### RECORDS FOR THIS TASK

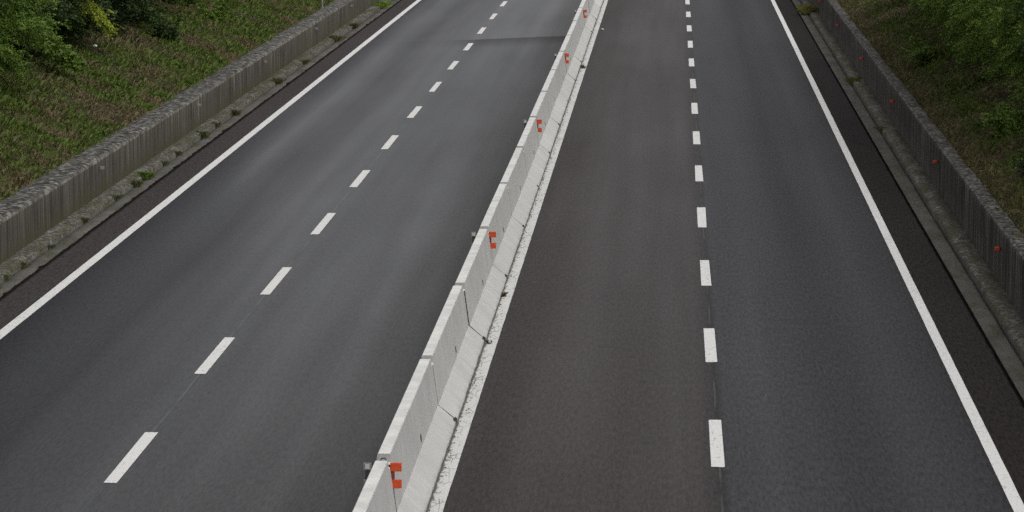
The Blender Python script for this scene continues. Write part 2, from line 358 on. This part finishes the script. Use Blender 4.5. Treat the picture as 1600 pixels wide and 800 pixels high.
tag(profile_run('kerb', kr, M['kerb_dark'], 20, 300, .11, .024, amp=[.2, .2, .2, .3, .4, .3, .4, .8, .9, .9, .9, .2], seed=31), kind='structure')

# ---------------------------------------------------------------- retaining walls
def wall(prof, amp, m, label, seed):
    o = profile_run('retaining_wall', prof, m, 15, 300, .09, .016, seed=seed, amp=amp)
    return tag(o, label, 'wall')
wl = [(-12.37, -.1), (-12.37, .25), (-12.37, .6), (-12.37, .86), (-12.385, .915), (-12.44, .945), (-12.53, .955), (-12.62, .96), (-12.72, .96), (-12.82, .955), (-12.92, .945), (-12.99, .925), (-13.02, .6), (-13.02, -.1)]
wall(wl, [0, .1, .1, .25, .7, .9, 1, 1, 1, 1, 1, 1, .2, 0], M['wall'], 'weathered concrete retaining wall with mossy foot and pebbly top along the left carriageway', 3)
wr = [(6.22, -.1), (6.22, .9), (6.20, 1.05), (6.14, 1.09), (6.06, 1.095), (5.98, 1.095), (5.91, 1.085), (5.875, 1.05), (5.87, .95), (5.87, .6), (5.87, .25), (5.87, -.1)]
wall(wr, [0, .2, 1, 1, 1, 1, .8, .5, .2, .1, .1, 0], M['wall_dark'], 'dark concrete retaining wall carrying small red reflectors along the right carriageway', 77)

# ---------------------------------------------------------------- concrete barrier segments
PITCH, J0, BX = 6.47, 35.23, -3.37
half = [(.385, .0), (.385, .03), (.418, .045), (.418, .085), (.165, .30), (.076, .965), (.068, .972)]
prof = half + [(-x, z) for x, z in half[::-1]]
def barrier_mesh(seed):
    bm = bmesh.new(); L = PITCH - .030; ny = 60; rings = []
    for j in range(ny + 1):
        y = L * j / ny; r = []
        for i, (x, z) in enumerate(prof):
            e = .010 if abs(x) > .3 else .0012
            r.append(bm.verts.new((x + e * hz(x * 11 + seed, y, 3.), y, max(0, z + (e if z > .02 else 0) * hz(z * 9 + seed, y, 3.3)))))
        rings.append(r)
    n = len(prof)
    for A, B in zip(rings, rings[1:]):
        for i in range(n): bm.faces.new((A[i], A[(i + 1) % n], B[(i + 1) % n], B[i]))
    bm.faces.new(rings[0]); bm.faces.new(rings[-1][::-1])
    a = link('tmp', bm_mesh('tmp', bm))
    c = bmesh.new()
    box(c, -.5, .5, -.1, .14, .865, 1.2); box(c, -.5, .5, L - .14, L + .1, .865, 1.2)              # coupling recesses in the crest
    for s in (-1, 1):
        box(c, min(s * .3, s * .6), max(s * .3, s * .6), -.1, .10, -.1, .115); box(c, min(s * .3, s * .6), max(s * .3, s * .6), L - .13, L + .1, -.1, .115)  # chipped drain notches
        for yy in (1.6, 4.6): box(c, min(s * .345, s * .6), max(s * .345, s * .6), yy - .22, yy + .22, -.1, .047)                        # lifting-fork slots
    cut = link('tmp', bm_mesh('tmp', c))
    md = a.modifiers.new('b', 'BOOLEAN'); md.object = cut; md.solver = 'EXACT'; md.use_self = True
    bv = a.modifiers.new('v', 'BEVEL'); bv.width = .006; bv.segments = 2; bv.limit_method = 'ANGLE'; bv.angle_limit = R(35)
    dg = bpy.context.evaluated_depsgraph_get(); me = bpy.data.meshes.new_from_object(a.evaluated_get(dg))
    for q in (a, cut): bpy.data.objects.remove(q)
    me.name = 'barrier_body'; me.materials.clear(); me.materials.append(M['barrier']); return me
bodies = [barrier_mesh(s) for s in (1., 8., 15.)]
hk = bmesh.new()
tube(hk, [(-.035, 0, -.02), (-.035, 0, .02), (-.02, 0, .045), (.02, 0, .045), (.035, 0, .02), (.035, 0, -.02)], .009, 6)
hook_me = bm_mesh('lifting_loop', hk); hook_me.materials.append(M['steel'])
cp = bmesh.new(); box(cp, -.022, .022, -.10, .12, 0, .035, .004); coup_me = bm_mesh('steel_coupler', cp); coup_me.materials.append(M['steel'])
bm = bmesh.new()
for s in (1,):
    q = [(.1545, .36), (.143, .455), (.120, .455), (.120, .36)]; A = [bm.verts.new((s * (x + .003), 0, z)) for x, z in q]; B = [bm.verts.new((s * (x + .003), .15, z)) for x, z in q]
    bm.faces.new(A); bm.faces.new(B[::-1])
    for i in range(4): bm.faces.new((A[i], B[i], B[(i + 1) % 4], A[(i + 1) % 4]))
slot_me = bm_mesh('dark_slot_plate', bm); slot_me.materials.append(M['steel'])  # dark plate standing in for the shaded hollow of the lifting slot
ordn = ['nearest', 'second nearest', 'third nearest', 'fourth nearest', 'fifth nearest']
def seg_label(k):
    if k == -1: return 'pale concrete barrier segment before the nearest orange reflector, cut by the picture bottom'
    r, q = divmod(k, 3)
    return ('pale concrete barrier segment just beyond the %s orange barrier reflector', 'pale concrete barrier segment, second one beyond the %s orange barrier reflector',
            'pale concrete barrier segment, third one beyond the %s orange barrier reflector')[q] % ordn[r]
for k in range(-1, 15):
    t = empty('concrete_barrier', (BX, J0 + PITCH * k + .01, 0.0)); t.rotation_euler.z = R(random.uniform(-.05, .05)); t.location.x += random.uniform(-.005, .005)
    t.location.z = .002 + (-.012 if k == -1 else random.uniform(0, .008))
    tag(t, seg_label(k), 'barrier', 'concrete barrier segments of the median')
    link('barrier_body', bodies[k % 3], None, t)
    a = link('lifting_loop', hook_me, None, t); a.location = (0, .09, .865 + .015)
    q = link('dark_slot_plate', slot_me, None, t); q.location = (0, 3.62, 0)
    b = link('steel_coupler', coup_me, None, t); b.location = (0, PITCH - .02, .8655)

# ---------------------------------------------------------------- reflectors on the barrier
def box_me(name, m, *a, bev=.004):
    bm = bmesh.new(); box(bm, *a, bev); me = bm_mesh(name, bm); me.materials.append(m); return me
RB = dict(
    lens=box_me('reflector_lens', M['orange'], -.062, .072, -.03, .006, -.052, .052, bev=.006),
    back=box_me('reflector_housing', M['grey'], -.05, .05, -.012, .012, -.045, .045, bev=.005))
bm = bmesh.new(); box(bm, .090, .138, -.024, .010, .606, .90, .003); box(bm, .02, .20, .008, .012, .84, .87); box(bm, .02, .20, .008, .012, .637, .667); box(bm, -.08, .08, -.006, .006, .868, .882)
bracket_me = bm_mesh('bracket', bm); bracket_me.materials.append(M['web'])
pane_me = box_me('reflector_pane', M['white'], -.026, .026, -.016, -.010, -.028, .028, bev=.002)
arm_me = box_me('housing_arm', M['bracket'], -.21, -.078, -.004, .004, .60, .905, bev=.002)
for i in range(5):
    yk = J0 + PITCH * 3 * i
    t = empty('barrier_reflector', (BX, yk, 0)); tag(t, 'orange two-block reflector on the median barrier, %s to the camera of the five' % ordn[i].replace('nearest', 'nearest'), 'reflector', 'orange reflectors on the median barrier')
    link('bracket', bracket_me, None, t); link('housing_arm', arm_me, None, t)
    for z in (.855, .652):
        o = link('reflector_lens', RB['lens'], None, t); o.location = (.15, 0, z)
        o = link('reflector_housing', RB['back'], None, t); o.location = (-.185, 0, z); p = link('reflector_pane', pane_me, None, o)

# ---------------------------------------------------------------- small reflectors on the two walls
wl_me = box_me('reflector_lens', M['red'], -.052, .042, -.010, .012, -.038, .038, bev=.009); wb_me = box_me('bracket', M['bracket'], -.05, .07, .0125, .018, -.03, .03, bev=.002)
wg_me = box_me('reflector_housing', M['grey'], -.05, .05, -.010, .012, -.035, .035, bev=.006)
wn = ['nearest', 'second', 'third', 'fourth', 'fifth', 'farthest']
for i, y in enumerate((54.1, 67.2, 80.7, 94.1, 107.8, 121.1)):
    t = empty('wall_reflector', (5.80, y, .74)); tag(t, 'small red reflector on the dark right wall, %s of the six counted from the camera' % wn[i], 'reflector', 'small red reflectors on the right wall')
    link('reflector_lens', wl_me, None, t); link('bracket', wb_me, None, t)
for i, y in enumerate((65.3, 79.0, 92.2, 105.6, 117.3)):
    t = empty('wall_reflector', (-12.315, y, .72)); tag(t, 'small grey reflector on the left wall, %s of five from the camera' % (wn[:4] + ['farthest'])[i], 'reflector', 'small grey reflectors on the left wall')
    link('reflector_housing', wg_me, None, t); o = link('bracket', wb_me, None, t); o.rotation_euler.z = math.pi; o.location.y = .03
# slim post standing on the left wall
bm = bmesh.new(); tube(bm, [(0, 0, -.05), (0, 0, .6), (0, 0, 1.3)], .032, 10); box(bm, -.06, .06, -.06, .06, -.03, .012, .003)
o = tag(link('marker_post', bm_mesh('marker_post', bm), M['grey']), 'slim pale grey post standing on the top of the left wall', 'post'); o.location = (-12.93, 112.8, .96)

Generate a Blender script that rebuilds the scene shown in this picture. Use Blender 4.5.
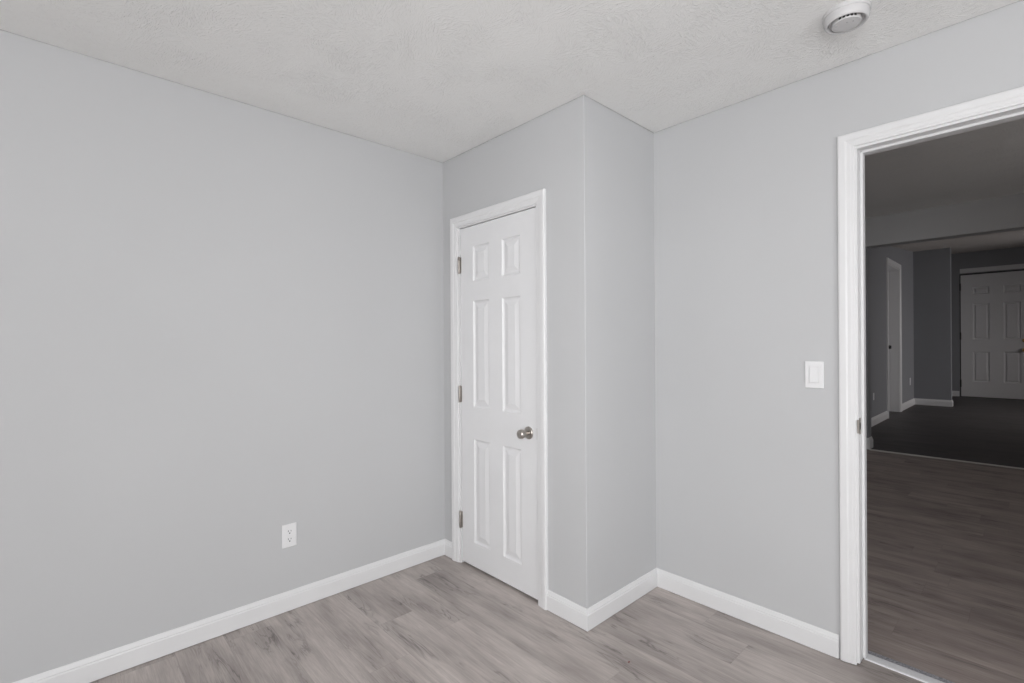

### DIRECTIVE
Count all lines of the data that include "picture". The answer is the number alone.

### SOLUTION TO THIS PROBLEM
3